Sobre Direito e violência simbólica









Imagem do quadro "Les Gens de Justice" de Honoré Daumier.



Por Danilo José Viana da Silva



           Uma das características do exercício da violência simbólica é o fato de ela se exercer com a cumplicidade, em grande medida inconsciente, daqueles que a ela estão sujeitos; ou, nas palavras de Bourdieu, ela se caracteriza pelo fato de ela “não poder exercer-se senão com a cumplicidade – tanto maior quanto mais inconsciente, e até mesmo mais sutilmente extorquida – daqueles que a suportam.”(BOURDIEU, Pierre. A força do direito. In.: O poder simbólico. Ed. Bertrand Brasil. 1998. P. 243). 


          E quando se trata do efeito de violência simbólica para o qual o direito contribui (não apenas como um efeito de sua linguagem característica que tende a contribuir para excluir os profanos das lutas reguladas pelo direito, mas também por uma hexis corporal específica, um modo específico de se vestir que pode ser tomado como uma extensão do efeito de formalização, além de exercer um efeito de homologia com os gostos mais distintos da cultura dominante) não se pode deixar de lado os mais variados efeitos consideravelmente violentos em que os mais distantes ou desapossados da cultura dominante e legítima, principalmente nos municípios do interior de Pernambuco, acabam sofrendo. Onde, por exemplo, como me contou certa vez uma advogada, uma senhora lhe confessou que realizou uma oração aos pés da cama antes de entrar em contanto com ela para solicitar os seus serviços, ou, como em um caso em que uma senhora providenciou que se fizesse uma moldura de uma simples peça judicial redigida por um advogado sobre um de seus direitos.

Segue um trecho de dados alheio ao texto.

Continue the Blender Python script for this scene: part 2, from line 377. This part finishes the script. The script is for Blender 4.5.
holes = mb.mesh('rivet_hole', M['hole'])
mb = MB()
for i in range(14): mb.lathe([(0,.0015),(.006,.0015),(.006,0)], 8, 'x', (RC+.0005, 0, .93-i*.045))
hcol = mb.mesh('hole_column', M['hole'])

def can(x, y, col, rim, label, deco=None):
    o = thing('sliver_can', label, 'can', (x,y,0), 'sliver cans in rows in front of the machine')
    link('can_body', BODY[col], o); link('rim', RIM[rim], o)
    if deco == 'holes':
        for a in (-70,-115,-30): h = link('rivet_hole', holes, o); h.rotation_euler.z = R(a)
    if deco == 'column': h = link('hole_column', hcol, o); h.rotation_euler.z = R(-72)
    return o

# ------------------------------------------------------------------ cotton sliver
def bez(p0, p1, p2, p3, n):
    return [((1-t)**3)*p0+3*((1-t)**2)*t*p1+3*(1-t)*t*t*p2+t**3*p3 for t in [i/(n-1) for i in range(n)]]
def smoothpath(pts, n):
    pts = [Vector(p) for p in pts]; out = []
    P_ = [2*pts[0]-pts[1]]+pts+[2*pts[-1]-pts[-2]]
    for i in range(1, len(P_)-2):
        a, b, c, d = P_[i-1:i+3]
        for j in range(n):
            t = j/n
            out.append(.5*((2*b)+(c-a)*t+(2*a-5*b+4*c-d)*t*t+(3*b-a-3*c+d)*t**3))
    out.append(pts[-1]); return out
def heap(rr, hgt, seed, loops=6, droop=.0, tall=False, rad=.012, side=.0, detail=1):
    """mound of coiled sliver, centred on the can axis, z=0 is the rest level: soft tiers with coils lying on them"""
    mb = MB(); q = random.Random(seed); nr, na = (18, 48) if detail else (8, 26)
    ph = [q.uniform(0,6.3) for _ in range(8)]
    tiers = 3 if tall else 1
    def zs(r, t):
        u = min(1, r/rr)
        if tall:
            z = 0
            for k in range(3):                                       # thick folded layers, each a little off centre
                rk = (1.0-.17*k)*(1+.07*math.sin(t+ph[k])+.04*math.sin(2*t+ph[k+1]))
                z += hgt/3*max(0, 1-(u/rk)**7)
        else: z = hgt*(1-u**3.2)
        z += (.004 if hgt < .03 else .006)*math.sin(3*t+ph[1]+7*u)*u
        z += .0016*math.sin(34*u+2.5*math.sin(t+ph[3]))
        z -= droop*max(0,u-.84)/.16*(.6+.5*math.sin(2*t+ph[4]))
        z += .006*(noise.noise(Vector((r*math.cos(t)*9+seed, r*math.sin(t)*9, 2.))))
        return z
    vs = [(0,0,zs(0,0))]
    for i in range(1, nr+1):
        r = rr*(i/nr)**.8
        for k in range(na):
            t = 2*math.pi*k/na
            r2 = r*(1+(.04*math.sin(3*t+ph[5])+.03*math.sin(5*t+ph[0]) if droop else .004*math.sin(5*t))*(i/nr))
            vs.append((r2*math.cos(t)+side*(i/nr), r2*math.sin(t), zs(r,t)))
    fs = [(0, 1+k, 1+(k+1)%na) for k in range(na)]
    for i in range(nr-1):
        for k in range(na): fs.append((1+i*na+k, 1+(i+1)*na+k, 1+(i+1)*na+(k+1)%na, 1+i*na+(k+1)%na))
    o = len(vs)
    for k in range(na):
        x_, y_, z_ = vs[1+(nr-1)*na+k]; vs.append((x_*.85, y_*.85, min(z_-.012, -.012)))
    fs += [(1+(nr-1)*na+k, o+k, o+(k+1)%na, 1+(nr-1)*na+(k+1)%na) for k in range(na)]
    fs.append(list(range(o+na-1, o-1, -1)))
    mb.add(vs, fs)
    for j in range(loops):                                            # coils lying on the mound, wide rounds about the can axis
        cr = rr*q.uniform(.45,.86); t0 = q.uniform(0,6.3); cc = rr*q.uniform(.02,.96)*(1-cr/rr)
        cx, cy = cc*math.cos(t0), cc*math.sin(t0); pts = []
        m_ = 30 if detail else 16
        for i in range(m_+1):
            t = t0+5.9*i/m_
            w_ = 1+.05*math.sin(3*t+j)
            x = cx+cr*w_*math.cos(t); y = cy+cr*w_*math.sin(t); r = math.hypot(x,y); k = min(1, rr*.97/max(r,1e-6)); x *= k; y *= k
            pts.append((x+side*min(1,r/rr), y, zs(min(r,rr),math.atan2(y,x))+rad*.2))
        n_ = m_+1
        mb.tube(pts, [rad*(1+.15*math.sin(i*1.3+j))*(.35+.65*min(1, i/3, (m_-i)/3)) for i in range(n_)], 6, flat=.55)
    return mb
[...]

           Esses e vários outros casos podem ser vistos como exemplos onde as práticas de formalização e de codificação jurídicas realizadas por um corpo profissional tendem a contribuir, assim como a racionalização dos textos sagrados pelo corpo de sacerdote na sociologia da religião de Weber, para a reprodução da crença na autoridade dos textos jurídicos não apenas por parte dos juristas, mas também, como lembra Bourdieu, “para fundamentar a adesão dos profanos aos próprios fundamentos da ideologia profissional do corpo de juristas, a saber, a crença na neutralidade e na autonomia do direito e dos juristas.”(BOURDIEU. Op. Cit. P. 244).

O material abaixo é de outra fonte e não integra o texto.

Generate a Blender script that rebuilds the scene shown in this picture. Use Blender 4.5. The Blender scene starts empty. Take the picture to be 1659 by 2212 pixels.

         Os constrangimentos e receios sofridos por parte dos profanos diante das mais diversas expressões dessa forma de capital ao mesmo tempo simbólico e cultural que é o capital jurídico (seja por parte do corpo de juristas ou por parte das arquiteturas opulentas dos prédios onde se dá o trabalho ora acadêmico ora forense de formalização e inculcação jurídica – sejam as faculdades de direito ou os Tribunais – corresponde a um exemplo do efeito de violência simbólica baseada no desconhecimento do arbitrário fundador do direito.